### Data segment

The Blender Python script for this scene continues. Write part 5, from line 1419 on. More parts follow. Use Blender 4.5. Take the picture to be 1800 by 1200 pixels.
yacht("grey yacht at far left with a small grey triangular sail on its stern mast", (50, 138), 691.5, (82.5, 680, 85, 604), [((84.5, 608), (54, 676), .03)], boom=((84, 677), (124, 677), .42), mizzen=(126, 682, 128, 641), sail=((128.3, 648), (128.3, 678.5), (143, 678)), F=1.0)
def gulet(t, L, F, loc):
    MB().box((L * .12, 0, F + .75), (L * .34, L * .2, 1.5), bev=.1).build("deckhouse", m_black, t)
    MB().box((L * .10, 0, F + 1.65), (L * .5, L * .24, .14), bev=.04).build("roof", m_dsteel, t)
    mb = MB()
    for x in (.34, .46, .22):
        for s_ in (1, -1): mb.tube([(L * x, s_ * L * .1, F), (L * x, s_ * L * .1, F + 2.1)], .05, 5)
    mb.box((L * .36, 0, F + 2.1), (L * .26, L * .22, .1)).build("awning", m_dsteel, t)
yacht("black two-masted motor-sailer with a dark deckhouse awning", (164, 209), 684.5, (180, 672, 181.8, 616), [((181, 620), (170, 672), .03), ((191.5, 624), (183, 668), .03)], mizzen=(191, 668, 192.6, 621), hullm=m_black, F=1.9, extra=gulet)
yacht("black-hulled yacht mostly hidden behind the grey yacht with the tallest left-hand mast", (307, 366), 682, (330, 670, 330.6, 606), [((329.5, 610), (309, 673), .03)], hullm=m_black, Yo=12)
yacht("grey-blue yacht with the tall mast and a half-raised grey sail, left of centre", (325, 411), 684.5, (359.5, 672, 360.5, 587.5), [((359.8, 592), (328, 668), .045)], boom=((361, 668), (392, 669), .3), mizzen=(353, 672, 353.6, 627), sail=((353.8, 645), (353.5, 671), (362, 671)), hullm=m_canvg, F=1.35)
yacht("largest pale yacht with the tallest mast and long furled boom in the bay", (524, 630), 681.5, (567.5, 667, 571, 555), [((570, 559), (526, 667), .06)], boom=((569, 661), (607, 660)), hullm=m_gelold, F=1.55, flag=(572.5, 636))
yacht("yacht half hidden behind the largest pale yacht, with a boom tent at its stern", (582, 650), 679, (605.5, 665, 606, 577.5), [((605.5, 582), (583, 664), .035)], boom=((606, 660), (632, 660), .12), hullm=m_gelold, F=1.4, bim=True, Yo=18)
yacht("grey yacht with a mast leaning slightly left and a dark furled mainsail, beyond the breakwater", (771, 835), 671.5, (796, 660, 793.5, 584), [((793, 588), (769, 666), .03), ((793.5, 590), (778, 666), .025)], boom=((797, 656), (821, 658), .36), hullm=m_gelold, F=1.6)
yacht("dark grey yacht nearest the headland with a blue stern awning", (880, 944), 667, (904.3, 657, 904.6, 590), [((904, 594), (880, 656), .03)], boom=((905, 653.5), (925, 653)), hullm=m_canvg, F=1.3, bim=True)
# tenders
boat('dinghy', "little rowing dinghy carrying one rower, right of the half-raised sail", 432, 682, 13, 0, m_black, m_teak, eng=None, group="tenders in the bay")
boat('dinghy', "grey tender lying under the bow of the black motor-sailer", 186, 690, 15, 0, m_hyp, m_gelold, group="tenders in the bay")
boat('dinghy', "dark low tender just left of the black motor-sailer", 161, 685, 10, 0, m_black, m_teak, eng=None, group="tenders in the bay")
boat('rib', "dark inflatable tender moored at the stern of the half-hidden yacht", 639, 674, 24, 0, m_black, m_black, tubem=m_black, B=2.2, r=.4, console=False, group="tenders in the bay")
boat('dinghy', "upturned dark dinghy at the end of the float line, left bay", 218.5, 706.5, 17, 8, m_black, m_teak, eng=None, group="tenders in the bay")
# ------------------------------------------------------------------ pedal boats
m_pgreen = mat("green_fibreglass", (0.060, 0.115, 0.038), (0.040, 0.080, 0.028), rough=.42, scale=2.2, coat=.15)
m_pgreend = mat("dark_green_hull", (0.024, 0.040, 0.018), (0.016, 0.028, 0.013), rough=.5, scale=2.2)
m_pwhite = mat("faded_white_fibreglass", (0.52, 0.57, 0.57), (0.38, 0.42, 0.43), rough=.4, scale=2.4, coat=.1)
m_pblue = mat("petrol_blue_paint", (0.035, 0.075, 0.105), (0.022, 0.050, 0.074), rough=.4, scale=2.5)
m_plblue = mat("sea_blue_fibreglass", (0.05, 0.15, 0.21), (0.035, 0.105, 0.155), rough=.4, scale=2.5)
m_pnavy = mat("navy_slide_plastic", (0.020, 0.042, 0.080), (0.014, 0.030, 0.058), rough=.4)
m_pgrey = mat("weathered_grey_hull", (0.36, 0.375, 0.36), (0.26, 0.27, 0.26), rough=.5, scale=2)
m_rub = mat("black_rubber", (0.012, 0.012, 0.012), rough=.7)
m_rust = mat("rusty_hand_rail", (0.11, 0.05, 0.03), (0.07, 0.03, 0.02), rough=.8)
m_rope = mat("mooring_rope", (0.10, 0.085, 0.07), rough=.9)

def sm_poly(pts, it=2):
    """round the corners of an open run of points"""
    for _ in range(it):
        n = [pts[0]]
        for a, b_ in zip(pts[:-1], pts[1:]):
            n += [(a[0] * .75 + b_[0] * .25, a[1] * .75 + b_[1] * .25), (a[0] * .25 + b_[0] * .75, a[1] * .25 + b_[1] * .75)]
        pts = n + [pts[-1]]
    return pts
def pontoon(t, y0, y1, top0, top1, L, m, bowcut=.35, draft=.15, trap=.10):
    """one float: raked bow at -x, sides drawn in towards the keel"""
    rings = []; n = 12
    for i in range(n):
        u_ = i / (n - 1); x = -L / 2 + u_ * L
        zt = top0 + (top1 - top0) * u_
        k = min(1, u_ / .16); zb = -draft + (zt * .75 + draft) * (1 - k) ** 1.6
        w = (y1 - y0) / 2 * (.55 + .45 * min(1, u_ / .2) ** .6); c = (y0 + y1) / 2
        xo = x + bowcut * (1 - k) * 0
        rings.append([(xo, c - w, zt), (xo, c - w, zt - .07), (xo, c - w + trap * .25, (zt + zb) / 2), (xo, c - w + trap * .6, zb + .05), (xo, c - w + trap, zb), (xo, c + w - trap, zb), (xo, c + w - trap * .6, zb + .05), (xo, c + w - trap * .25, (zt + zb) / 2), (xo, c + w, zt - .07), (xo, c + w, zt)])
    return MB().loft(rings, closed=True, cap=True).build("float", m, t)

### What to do
Repeat the data in its entirety, character for character.

### Reply to the task
The Blender Python script for this scene continues. Write part 5, from line 1419 on. More parts follow. Use Blender 4.5. Take the picture to be 1800 by 1200 pixels.
yacht("grey yacht at far left with a small grey triangular sail on its stern mast", (50, 138), 691.5, (82.5, 680, 85, 604), [((84.5, 608), (54, 676), .03)], boom=((84, 677), (124, 677), .42), mizzen=(126, 682, 128, 641), sail=((128.3, 648), (128.3, 678.5), (143, 678)), F=1.0)
def gulet(t, L, F, loc):
    MB().box((L * .12, 0, F + .75), (L * .34, L * .2, 1.5), bev=.1).build("deckhouse", m_black, t)
    MB().box((L * .10, 0, F + 1.65), (L * .5, L * .24, .14), bev=.04).build("roof", m_dsteel, t)
    mb = MB()
    for x in (.34, .46, .22):
        for s_ in (1, -1): mb.tube([(L * x, s_ * L * .1, F), (L * x, s_ * L * .1, F + 2.1)], .05, 5)
    mb.box((L * .36, 0, F + 2.1), (L * .26, L * .22, .1)).build("awning", m_dsteel, t)
yacht("black two-masted motor-sailer with a dark deckhouse awning", (164, 209), 684.5, (180, 672, 181.8, 616), [((181, 620), (170, 672), .03), ((191.5, 624), (183, 668), .03)], mizzen=(191, 668, 192.6, 621), hullm=m_black, F=1.9, extra=gulet)
yacht("black-hulled yacht mostly hidden behind the grey yacht with the tallest left-hand mast", (307, 366), 682, (330, 670, 330.6, 606), [((329.5, 610), (309, 673), .03)], hullm=m_black, Yo=12)
yacht("grey-blue yacht with the tall mast and a half-raised grey sail, left of centre", (325, 411), 684.5, (359.5, 672, 360.5, 587.5), [((359.8, 592), (328, 668), .045)], boom=((361, 668), (392, 669), .3), mizzen=(353, 672, 353.6, 627), sail=((353.8, 645), (353.5, 671), (362, 671)), hullm=m_canvg, F=1.35)
yacht("largest pale yacht with the tallest mast and long furled boom in the bay", (524, 630), 681.5, (567.5, 667, 571, 555), [((570, 559), (526, 667), .06)], boom=((569, 661), (607, 660)), hullm=m_gelold, F=1.55, flag=(572.5, 636))
yacht("yacht half hidden behind the largest pale yacht, with a boom tent at its stern", (582, 650), 679, (605.5, 665, 606, 577.5), [((605.5, 582), (583, 664), .035)], boom=((606, 660), (632, 660), .12), hullm=m_gelold, F=1.4, bim=True, Yo=18)
yacht("grey yacht with a mast leaning slightly left and a dark furled mainsail, beyond the breakwater", (771, 835), 671.5, (796, 660, 793.5, 584), [((793, 588), (769, 666), .03), ((793.5, 590), (778, 666), .025)], boom=((797, 656), (821, 658), .36), hullm=m_gelold, F=1.6)
yacht("dark grey yacht nearest the headland with a blue stern awning", (880, 944), 667, (904.3, 657, 904.6, 590), [((904, 594), (880, 656), .03)], boom=((905, 653.5), (925, 653)), hullm=m_canvg, F=1.3, bim=True)
# tenders
boat('dinghy', "little rowing dinghy carrying one rower, right of the half-raised sail", 432, 682, 13, 0, m_black, m_teak, eng=None, group="tenders in the bay")
boat('dinghy', "grey tender lying under the bow of the black motor-sailer", 186, 690, 15, 0, m_hyp, m_gelold, group="tenders in the bay")
boat('dinghy', "dark low tender just left of the black motor-sailer", 161, 685, 10, 0, m_black, m_teak, eng=None, group="tenders in the bay")
boat('rib', "dark inflatable tender moored at the stern of the half-hidden yacht", 639, 674, 24, 0, m_black, m_black, tubem=m_black, B=2.2, r=.4, console=False, group="tenders in the bay")
boat('dinghy', "upturned dark dinghy at the end of the float line, left bay", 218.5, 706.5, 17, 8, m_black, m_teak, eng=None, group="tenders in the bay")
# ------------------------------------------------------------------ pedal boats
m_pgreen = mat("green_fibreglass", (0.060, 0.115, 0.038), (0.040, 0.080, 0.028), rough=.42, scale=2.2, coat=.15)
m_pgreend = mat("dark_green_hull", (0.024, 0.040, 0.018), (0.016, 0.028, 0.013), rough=.5, scale=2.2)
m_pwhite = mat("faded_white_fibreglass", (0.52, 0.57, 0.57), (0.38, 0.42, 0.43), rough=.4, scale=2.4, coat=.1)
m_pblue = mat("petrol_blue_paint", (0.035, 0.075, 0.105), (0.022, 0.050, 0.074), rough=.4, scale=2.5)
m_plblue = mat("sea_blue_fibreglass", (0.05, 0.15, 0.21), (0.035, 0.105, 0.155), rough=.4, scale=2.5)
m_pnavy = mat("navy_slide_plastic", (0.020, 0.042, 0.080), (0.014, 0.030, 0.058), rough=.4)
m_pgrey = mat("weathered_grey_hull", (0.36, 0.375, 0.36), (0.26, 0.27, 0.26), rough=.5, scale=2)
m_rub = mat("black_rubber", (0.012, 0.012, 0.012), rough=.7)
m_rust = mat("rusty_hand_rail", (0.11, 0.05, 0.03), (0.07, 0.03, 0.02), rough=.8)
m_rope = mat("mooring_rope", (0.10, 0.085, 0.07), rough=.9)

def sm_poly(pts, it=2):
    """round the corners of an open run of points"""
    for _ in range(it):
        n = [pts[0]]
        for a, b_ in zip(pts[:-1], pts[1:]):
            n += [(a[0] * .75 + b_[0] * .25, a[1] * .75 + b_[1] * .25), (a[0] * .25 + b_[0] * .75, a[1] * .25 + b_[1] * .75)]
        pts = n + [pts[-1]]
    return pts
def pontoon(t, y0, y1, top0, top1, L, m, bowcut=.35, draft=.15, trap=.10):
    """one float: raked bow at -x, sides drawn in towards the keel"""
    rings = []; n = 12
    for i in range(n):
        u_ = i / (n - 1); x = -L / 2 + u_ * L
        zt = top0 + (top1 - top0) * u_
        k = min(1, u_ / .16); zb = -draft + (zt * .75 + draft) * (1 - k) ** 1.6
        w = (y1 - y0) / 2 * (.55 + .45 * min(1, u_ / .2) ** .6); c = (y0 + y1) / 2
        xo = x + bowcut * (1 - k) * 0
        rings.append([(xo, c - w, zt), (xo, c - w, zt - .07), (xo, c - w + trap * .25, (zt + zb) / 2), (xo, c - w + trap * .6, zb + .05), (xo, c - w + trap, zb), (xo, c + w - trap, zb), (xo, c + w - trap * .6, zb + .05), (xo, c + w - trap * .25, (zt + zb) / 2), (xo, c + w, zt - .07), (xo, c + w, zt)])
    return MB().loft(rings, closed=True, cap=True).build("float", m, t)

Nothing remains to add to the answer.